*STATED GOAL:*
Of the records that follow, copy only the lines from the line containing "Generate a Blender" to the line containing "SC.camera = cam", both included, exactly as written.

— BEGIN DATA SHOWN —

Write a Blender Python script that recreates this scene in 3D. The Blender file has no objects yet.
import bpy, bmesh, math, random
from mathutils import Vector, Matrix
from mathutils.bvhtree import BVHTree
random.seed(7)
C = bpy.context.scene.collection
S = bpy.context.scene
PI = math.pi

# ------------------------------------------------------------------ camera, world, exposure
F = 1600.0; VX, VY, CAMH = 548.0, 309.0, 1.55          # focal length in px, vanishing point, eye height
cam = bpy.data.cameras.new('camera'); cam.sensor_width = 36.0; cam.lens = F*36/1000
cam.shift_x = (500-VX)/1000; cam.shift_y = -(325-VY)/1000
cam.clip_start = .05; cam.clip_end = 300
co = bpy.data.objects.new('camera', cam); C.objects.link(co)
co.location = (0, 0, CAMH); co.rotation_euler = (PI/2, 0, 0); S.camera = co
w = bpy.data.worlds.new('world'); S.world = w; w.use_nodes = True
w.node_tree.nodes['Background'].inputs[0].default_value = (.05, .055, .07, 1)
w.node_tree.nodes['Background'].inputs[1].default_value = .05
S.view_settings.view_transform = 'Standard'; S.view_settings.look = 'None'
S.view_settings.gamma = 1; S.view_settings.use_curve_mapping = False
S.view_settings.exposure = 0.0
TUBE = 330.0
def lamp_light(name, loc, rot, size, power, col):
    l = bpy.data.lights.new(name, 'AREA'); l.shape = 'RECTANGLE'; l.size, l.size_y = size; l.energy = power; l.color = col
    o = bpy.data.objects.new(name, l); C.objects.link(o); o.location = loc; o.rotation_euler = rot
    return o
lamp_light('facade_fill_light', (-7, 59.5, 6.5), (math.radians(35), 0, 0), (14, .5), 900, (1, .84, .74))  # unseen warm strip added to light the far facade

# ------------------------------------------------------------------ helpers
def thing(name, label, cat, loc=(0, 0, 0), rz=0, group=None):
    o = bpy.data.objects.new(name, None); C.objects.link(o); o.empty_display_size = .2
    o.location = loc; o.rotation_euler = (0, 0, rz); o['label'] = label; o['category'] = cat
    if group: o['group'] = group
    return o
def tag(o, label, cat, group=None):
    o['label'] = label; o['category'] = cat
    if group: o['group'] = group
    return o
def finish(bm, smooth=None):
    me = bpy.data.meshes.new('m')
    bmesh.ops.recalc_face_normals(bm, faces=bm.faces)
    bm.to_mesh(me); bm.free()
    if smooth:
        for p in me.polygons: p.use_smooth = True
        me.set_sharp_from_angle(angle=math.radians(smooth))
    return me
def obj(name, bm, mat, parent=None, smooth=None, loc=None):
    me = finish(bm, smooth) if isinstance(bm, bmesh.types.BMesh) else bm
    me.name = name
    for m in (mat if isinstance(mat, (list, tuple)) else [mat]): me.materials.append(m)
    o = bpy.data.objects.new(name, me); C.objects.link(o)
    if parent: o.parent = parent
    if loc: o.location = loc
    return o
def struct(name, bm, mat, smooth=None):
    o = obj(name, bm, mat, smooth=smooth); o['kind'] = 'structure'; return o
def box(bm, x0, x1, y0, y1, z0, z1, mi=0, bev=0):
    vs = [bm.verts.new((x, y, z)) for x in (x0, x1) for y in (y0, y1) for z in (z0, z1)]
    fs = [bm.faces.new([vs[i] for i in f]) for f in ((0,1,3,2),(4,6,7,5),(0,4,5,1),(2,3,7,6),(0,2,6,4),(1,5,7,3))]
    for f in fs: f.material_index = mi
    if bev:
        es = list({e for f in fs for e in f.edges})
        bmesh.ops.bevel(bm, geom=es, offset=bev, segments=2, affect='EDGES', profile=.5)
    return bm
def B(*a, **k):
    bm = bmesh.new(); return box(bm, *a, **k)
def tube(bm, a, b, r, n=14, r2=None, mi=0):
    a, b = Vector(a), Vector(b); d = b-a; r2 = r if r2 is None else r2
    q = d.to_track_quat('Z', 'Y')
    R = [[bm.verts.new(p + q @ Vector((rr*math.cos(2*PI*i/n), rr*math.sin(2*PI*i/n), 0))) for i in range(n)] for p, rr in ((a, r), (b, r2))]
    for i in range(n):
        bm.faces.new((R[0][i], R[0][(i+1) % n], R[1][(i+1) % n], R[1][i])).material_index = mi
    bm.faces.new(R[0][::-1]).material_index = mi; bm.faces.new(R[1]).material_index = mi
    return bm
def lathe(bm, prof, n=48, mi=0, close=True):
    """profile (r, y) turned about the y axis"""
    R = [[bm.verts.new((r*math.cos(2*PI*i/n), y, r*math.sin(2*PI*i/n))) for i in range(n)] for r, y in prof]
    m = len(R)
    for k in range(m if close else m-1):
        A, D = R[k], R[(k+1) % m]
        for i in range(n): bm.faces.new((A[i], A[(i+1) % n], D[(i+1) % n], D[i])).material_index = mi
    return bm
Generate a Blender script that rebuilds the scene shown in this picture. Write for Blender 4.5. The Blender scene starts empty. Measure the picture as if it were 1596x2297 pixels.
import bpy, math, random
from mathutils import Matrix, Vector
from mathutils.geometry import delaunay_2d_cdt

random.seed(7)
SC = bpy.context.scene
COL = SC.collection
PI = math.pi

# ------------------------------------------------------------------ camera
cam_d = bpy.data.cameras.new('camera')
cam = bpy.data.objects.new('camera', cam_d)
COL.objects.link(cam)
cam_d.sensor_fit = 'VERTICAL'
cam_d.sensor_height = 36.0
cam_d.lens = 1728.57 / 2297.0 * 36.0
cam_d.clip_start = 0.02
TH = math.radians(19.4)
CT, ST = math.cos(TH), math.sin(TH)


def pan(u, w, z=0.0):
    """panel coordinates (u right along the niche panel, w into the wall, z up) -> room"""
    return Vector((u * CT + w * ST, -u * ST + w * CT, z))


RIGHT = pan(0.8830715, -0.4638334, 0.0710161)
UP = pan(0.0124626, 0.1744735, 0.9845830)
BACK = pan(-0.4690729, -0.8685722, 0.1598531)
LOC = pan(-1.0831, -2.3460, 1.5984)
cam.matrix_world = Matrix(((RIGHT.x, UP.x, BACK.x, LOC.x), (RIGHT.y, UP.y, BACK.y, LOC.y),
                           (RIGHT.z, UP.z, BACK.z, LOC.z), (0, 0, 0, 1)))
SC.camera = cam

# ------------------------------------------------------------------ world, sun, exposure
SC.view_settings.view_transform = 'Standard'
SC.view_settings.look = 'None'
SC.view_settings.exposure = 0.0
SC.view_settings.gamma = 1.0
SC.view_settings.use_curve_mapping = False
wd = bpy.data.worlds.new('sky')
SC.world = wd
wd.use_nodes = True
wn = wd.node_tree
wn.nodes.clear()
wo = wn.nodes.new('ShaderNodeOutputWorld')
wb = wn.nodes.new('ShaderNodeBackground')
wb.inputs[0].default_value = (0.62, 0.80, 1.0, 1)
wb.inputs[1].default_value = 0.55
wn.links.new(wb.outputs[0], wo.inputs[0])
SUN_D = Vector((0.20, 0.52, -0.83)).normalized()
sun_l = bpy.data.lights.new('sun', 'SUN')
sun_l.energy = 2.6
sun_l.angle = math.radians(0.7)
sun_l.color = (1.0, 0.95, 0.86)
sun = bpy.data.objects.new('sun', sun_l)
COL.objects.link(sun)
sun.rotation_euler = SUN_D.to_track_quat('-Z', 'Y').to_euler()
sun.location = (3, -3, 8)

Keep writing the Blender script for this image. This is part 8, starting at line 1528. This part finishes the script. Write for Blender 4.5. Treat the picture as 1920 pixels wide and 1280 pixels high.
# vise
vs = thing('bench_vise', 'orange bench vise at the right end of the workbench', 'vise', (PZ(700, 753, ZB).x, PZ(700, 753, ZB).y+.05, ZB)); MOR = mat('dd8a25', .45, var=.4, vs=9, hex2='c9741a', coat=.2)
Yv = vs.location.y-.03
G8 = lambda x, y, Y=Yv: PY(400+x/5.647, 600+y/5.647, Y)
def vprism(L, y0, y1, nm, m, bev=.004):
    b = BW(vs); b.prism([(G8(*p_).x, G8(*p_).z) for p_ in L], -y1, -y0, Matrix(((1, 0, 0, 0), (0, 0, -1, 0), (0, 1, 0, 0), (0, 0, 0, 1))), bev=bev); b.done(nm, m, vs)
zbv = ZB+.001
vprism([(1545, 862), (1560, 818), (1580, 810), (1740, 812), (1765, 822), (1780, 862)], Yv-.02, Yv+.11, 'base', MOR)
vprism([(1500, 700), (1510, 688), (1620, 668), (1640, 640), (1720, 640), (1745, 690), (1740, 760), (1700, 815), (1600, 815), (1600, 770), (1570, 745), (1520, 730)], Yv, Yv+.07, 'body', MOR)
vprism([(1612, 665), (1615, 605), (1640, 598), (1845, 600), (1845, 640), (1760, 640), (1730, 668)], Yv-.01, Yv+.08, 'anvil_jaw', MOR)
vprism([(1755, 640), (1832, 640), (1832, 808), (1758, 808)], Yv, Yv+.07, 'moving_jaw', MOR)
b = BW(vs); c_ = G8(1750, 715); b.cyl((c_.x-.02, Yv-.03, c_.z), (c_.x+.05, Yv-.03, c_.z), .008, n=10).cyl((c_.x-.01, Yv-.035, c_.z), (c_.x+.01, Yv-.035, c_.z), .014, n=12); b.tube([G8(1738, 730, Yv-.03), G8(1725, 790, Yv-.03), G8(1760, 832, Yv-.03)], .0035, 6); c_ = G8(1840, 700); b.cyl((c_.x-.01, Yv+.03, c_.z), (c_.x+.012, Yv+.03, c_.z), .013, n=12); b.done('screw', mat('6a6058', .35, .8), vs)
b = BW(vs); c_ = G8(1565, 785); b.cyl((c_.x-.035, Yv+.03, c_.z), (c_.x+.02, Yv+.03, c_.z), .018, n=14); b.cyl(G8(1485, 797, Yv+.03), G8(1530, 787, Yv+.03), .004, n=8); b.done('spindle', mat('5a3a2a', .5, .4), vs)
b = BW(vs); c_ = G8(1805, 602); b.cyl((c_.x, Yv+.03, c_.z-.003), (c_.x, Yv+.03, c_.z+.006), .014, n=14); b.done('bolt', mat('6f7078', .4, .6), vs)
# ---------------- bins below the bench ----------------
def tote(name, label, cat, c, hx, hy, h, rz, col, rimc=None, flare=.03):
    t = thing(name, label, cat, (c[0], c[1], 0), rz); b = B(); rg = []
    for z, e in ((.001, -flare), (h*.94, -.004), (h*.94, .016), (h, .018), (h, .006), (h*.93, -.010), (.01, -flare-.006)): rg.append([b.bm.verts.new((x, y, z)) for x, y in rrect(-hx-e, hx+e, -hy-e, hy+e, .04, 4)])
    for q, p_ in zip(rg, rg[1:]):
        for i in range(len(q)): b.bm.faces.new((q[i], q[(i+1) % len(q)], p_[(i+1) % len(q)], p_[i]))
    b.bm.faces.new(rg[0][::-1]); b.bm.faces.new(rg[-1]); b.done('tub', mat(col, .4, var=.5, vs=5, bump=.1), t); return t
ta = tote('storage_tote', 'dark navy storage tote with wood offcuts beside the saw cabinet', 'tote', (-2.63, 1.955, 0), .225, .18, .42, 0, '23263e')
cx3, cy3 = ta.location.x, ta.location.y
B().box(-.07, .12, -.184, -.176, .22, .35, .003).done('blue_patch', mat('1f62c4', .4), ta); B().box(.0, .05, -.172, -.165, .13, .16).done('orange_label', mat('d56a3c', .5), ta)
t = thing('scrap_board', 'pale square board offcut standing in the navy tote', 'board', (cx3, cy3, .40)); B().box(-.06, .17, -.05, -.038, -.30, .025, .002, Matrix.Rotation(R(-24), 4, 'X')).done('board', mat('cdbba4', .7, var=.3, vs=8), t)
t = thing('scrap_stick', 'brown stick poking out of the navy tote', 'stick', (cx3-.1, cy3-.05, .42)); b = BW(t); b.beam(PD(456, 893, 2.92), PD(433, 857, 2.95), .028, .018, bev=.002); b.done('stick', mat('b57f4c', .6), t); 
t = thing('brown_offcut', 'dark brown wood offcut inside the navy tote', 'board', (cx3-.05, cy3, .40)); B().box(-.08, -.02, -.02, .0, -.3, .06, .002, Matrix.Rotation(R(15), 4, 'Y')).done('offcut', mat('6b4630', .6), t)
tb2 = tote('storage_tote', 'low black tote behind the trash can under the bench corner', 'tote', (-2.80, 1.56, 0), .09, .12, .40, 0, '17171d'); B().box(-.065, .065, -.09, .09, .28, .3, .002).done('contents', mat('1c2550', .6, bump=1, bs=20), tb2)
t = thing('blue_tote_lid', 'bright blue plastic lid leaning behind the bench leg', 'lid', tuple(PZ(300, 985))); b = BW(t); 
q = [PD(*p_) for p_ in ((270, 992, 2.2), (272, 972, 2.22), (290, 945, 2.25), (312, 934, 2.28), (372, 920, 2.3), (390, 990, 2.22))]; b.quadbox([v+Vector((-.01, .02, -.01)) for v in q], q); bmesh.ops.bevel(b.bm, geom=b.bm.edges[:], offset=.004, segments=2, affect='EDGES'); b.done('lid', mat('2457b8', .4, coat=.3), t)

— END DATA SHOWN —

*RESULT OF THIS EXERCISE:*
Generate a Blender script that rebuilds the scene shown in this picture. Write for Blender 4.5. The Blender scene starts empty. Measure the picture as if it were 1596x2297 pixels.
import bpy, math, random
from mathutils import Matrix, Vector
from mathutils.geometry import delaunay_2d_cdt

random.seed(7)
SC = bpy.context.scene
COL = SC.collection
PI = math.pi

# ------------------------------------------------------------------ camera
cam_d = bpy.data.cameras.new('camera')
cam = bpy.data.objects.new('camera', cam_d)
COL.objects.link(cam)
cam_d.sensor_fit = 'VERTICAL'
cam_d.sensor_height = 36.0
cam_d.lens = 1728.57 / 2297.0 * 36.0
cam_d.clip_start = 0.02
TH = math.radians(19.4)
CT, ST = math.cos(TH), math.sin(TH)


def pan(u, w, z=0.0):
    """panel coordinates (u right along the niche panel, w into the wall, z up) -> room"""
    return Vector((u * CT + w * ST, -u * ST + w * CT, z))


RIGHT = pan(0.8830715, -0.4638334, 0.0710161)
UP = pan(0.0124626, 0.1744735, 0.9845830)
BACK = pan(-0.4690729, -0.8685722, 0.1598531)
LOC = pan(-1.0831, -2.3460, 1.5984)
cam.matrix_world = Matrix(((RIGHT.x, UP.x, BACK.x, LOC.x), (RIGHT.y, UP.y, BACK.y, LOC.y),
                           (RIGHT.z, UP.z, BACK.z, LOC.z), (0, 0, 0, 1)))
SC.camera = cam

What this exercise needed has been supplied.